= WRITTEN PROBLEM =
Among the entries below, copy only the span from the line containing "Continue the Blender Python script for this scene: part 2, from" through the line containing "730. More parts follow.". Do so exactly, and skip the pictures.

= PROVIDED RECORDS =
------------------------------------
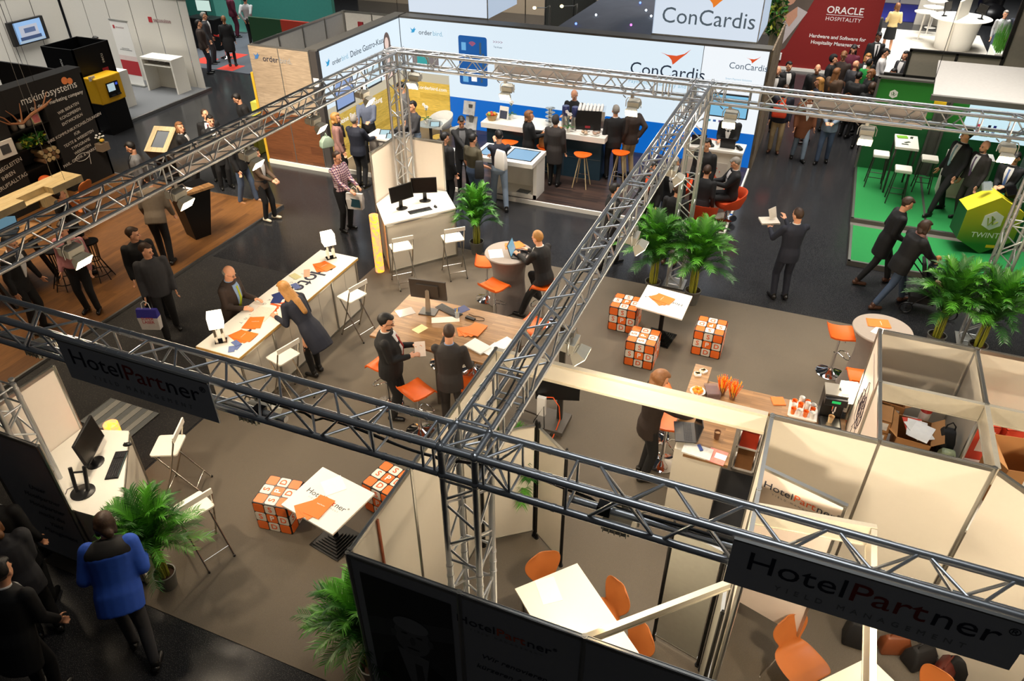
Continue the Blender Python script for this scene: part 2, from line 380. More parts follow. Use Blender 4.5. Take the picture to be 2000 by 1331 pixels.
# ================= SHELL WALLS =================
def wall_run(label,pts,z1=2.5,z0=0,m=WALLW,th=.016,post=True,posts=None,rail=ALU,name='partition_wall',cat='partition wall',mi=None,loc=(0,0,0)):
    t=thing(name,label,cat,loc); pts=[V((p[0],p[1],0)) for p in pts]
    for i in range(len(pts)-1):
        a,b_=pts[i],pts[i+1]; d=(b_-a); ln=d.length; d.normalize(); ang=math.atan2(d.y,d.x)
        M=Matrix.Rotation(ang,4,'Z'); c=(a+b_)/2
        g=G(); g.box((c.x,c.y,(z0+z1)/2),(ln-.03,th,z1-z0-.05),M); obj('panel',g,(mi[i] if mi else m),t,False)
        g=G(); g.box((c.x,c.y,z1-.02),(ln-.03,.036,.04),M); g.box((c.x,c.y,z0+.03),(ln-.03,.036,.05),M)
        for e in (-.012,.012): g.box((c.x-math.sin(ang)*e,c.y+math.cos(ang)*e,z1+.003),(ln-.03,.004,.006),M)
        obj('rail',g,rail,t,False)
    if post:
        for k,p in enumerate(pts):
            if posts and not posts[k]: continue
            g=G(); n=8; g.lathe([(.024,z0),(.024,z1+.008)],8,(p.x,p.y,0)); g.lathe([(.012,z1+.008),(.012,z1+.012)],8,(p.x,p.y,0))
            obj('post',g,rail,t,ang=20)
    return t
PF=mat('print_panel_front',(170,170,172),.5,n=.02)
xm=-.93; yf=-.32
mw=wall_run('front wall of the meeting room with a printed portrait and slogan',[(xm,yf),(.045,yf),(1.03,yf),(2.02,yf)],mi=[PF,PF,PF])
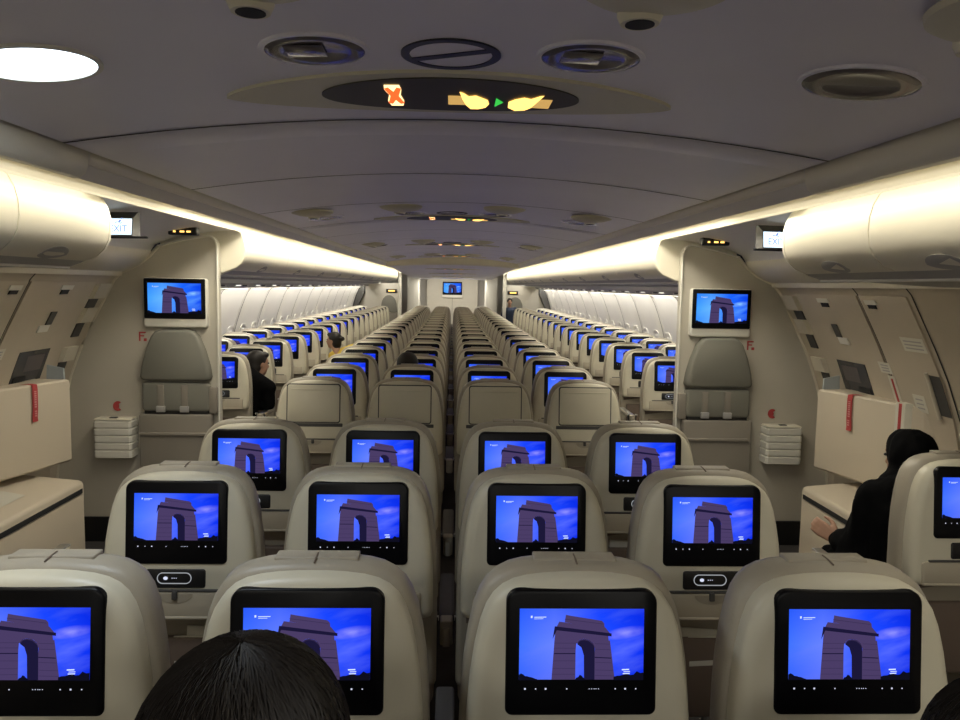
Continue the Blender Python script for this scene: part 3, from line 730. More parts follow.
------------------------------------
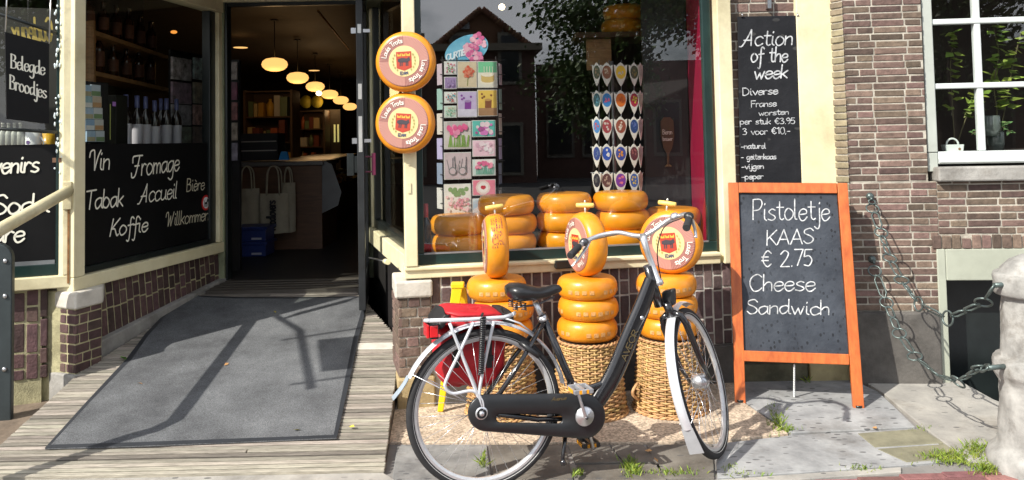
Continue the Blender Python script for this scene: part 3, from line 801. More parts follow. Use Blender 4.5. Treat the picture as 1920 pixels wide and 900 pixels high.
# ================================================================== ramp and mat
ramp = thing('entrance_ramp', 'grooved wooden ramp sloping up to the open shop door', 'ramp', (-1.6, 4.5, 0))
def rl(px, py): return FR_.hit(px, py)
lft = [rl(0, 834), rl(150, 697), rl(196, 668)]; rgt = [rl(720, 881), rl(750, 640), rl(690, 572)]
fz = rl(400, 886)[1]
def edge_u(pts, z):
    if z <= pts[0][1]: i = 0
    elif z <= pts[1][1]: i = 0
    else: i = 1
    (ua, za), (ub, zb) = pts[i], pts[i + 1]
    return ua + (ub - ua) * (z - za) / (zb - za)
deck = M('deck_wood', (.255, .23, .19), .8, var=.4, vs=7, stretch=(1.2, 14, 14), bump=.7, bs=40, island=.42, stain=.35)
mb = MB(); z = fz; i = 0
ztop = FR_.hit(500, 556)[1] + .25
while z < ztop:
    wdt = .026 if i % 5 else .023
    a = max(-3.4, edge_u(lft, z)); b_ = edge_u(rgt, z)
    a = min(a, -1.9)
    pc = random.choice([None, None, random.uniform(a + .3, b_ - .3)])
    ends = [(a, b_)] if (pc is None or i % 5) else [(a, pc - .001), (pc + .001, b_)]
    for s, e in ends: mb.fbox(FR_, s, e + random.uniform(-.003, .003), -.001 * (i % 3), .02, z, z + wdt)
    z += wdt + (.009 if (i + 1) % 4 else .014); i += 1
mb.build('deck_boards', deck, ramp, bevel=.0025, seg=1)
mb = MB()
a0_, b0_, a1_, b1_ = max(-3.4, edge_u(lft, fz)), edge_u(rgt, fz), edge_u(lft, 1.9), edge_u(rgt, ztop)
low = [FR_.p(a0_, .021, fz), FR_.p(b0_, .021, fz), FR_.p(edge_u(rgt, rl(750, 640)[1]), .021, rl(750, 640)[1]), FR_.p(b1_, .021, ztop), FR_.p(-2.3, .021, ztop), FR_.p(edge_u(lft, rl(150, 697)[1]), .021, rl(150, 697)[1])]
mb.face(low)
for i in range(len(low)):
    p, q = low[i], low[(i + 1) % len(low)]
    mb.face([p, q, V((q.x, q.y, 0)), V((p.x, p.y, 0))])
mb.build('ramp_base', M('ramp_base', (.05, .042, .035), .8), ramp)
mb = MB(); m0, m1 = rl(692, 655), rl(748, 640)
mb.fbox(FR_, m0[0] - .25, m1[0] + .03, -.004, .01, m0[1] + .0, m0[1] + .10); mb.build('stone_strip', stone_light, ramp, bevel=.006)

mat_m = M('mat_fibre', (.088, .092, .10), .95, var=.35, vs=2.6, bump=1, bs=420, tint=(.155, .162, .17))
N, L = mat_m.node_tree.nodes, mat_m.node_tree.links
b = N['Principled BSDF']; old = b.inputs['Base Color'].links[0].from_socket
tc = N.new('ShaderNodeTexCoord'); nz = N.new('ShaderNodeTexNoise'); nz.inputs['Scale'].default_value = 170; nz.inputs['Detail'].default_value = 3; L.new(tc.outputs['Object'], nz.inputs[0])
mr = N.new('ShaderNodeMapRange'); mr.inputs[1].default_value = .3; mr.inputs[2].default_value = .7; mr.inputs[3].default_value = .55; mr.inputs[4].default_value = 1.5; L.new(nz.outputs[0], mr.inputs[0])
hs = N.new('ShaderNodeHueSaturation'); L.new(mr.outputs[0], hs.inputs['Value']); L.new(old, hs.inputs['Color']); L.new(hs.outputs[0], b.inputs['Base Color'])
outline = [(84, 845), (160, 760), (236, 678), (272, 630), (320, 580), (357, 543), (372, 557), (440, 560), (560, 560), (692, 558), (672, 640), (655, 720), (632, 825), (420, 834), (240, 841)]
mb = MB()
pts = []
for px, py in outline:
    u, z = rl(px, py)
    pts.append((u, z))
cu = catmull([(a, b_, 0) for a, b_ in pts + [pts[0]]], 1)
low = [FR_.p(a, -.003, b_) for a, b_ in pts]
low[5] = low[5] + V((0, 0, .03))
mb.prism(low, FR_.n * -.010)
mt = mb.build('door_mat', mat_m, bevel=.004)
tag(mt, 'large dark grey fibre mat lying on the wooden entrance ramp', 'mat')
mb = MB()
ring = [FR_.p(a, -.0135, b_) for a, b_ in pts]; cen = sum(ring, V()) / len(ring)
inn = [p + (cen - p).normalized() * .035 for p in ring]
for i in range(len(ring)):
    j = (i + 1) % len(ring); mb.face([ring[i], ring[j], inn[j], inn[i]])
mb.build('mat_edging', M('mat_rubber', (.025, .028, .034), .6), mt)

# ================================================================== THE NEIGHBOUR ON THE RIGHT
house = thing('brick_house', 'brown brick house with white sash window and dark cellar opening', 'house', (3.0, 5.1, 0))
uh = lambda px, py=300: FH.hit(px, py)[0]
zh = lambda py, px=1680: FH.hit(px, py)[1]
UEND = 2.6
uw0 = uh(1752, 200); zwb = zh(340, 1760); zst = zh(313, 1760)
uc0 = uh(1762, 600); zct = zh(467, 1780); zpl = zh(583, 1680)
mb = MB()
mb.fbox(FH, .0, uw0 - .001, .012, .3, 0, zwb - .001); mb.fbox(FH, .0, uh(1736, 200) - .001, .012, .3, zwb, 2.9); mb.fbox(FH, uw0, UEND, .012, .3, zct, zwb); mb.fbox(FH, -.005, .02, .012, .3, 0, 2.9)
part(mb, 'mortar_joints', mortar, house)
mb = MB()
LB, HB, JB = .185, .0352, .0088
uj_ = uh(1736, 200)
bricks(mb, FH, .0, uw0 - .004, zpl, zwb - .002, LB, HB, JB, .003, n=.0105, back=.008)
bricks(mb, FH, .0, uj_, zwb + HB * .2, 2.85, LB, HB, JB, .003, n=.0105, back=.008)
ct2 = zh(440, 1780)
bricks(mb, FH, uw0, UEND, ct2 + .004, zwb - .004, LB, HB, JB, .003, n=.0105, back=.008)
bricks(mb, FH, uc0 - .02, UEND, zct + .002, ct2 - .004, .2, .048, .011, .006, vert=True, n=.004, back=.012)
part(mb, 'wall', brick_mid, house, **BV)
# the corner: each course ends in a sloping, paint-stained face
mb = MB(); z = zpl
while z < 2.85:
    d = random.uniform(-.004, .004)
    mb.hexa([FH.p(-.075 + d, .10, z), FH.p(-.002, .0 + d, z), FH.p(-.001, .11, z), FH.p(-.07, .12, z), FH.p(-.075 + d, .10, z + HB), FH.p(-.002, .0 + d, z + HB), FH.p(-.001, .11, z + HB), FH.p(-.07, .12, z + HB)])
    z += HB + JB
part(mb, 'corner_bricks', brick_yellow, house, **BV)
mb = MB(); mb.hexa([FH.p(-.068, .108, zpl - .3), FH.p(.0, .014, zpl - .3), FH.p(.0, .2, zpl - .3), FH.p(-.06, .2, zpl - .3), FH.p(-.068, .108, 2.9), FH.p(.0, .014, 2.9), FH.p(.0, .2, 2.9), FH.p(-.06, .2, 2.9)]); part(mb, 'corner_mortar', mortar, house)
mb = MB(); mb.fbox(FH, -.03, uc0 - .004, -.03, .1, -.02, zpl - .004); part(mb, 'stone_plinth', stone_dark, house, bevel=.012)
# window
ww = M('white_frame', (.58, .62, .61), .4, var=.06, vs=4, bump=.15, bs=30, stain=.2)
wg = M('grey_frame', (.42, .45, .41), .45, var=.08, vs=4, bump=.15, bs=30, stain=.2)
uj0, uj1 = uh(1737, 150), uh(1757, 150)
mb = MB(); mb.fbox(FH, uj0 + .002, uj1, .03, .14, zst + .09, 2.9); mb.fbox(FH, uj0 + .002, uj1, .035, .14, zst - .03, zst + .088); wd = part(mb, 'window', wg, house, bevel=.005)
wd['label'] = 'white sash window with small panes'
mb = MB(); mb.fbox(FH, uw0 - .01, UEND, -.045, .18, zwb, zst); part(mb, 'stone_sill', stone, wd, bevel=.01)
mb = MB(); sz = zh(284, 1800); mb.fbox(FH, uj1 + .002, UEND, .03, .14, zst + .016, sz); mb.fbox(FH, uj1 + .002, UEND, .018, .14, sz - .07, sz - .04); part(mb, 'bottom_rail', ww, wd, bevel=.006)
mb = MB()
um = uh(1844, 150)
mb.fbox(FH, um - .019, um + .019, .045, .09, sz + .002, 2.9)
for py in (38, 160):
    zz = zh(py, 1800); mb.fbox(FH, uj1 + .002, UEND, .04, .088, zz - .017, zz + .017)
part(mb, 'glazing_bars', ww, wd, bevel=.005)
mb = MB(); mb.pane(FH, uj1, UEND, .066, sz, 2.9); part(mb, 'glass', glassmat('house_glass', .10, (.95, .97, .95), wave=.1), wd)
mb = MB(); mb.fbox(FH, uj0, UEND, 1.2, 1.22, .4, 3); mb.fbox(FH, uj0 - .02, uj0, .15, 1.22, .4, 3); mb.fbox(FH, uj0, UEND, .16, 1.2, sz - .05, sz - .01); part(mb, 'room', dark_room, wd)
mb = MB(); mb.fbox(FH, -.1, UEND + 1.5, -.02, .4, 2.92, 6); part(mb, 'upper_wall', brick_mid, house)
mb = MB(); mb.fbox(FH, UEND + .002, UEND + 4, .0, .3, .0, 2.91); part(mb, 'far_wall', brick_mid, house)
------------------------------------
= RESPONSE BELOW =
Continue the Blender Python script for this scene: part 2, from line 380. More parts follow. Use Blender 4.5. Take the picture to be 2000 by 1331 pixels.
# ================= SHELL WALLS =================
def wall_run(label,pts,z1=2.5,z0=0,m=WALLW,th=.016,post=True,posts=None,rail=ALU,name='partition_wall',cat='partition wall',mi=None,loc=(0,0,0)):
    t=thing(name,label,cat,loc); pts=[V((p[0],p[1],0)) for p in pts]
    for i in range(len(pts)-1):
        a,b_=pts[i],pts[i+1]; d=(b_-a); ln=d.length; d.normalize(); ang=math.atan2(d.y,d.x)
        M=Matrix.Rotation(ang,4,'Z'); c=(a+b_)/2
        g=G(); g.box((c.x,c.y,(z0+z1)/2),(ln-.03,th,z1-z0-.05),M); obj('panel',g,(mi[i] if mi else m),t,False)
        g=G(); g.box((c.x,c.y,z1-.02),(ln-.03,.036,.04),M); g.box((c.x,c.y,z0+.03),(ln-.03,.036,.05),M)
        for e in (-.012,.012): g.box((c.x-math.sin(ang)*e,c.y+math.cos(ang)*e,z1+.003),(ln-.03,.004,.006),M)
        obj('rail',g,rail,t,False)
    if post:
        for k,p in enumerate(pts):
            if posts and not posts[k]: continue
            g=G(); n=8; g.lathe([(.024,z0),(.024,z1+.008)],8,(p.x,p.y,0)); g.lathe([(.012,z1+.008),(.012,z1+.012)],8,(p.x,p.y,0))
            obj('post',g,rail,t,ang=20)
    return t
PF=mat('print_panel_front',(170,170,172),.5,n=.02)
xm=-.93; yf=-.32
mw=wall_run('front wall of the meeting room with a printed portrait and slogan',[(xm,yf),(.045,yf),(1.03,yf),(2.02,yf)],mi=[PF,PF,PF])
Continue the Blender Python script for this scene: part 3, from line 730. More parts follow.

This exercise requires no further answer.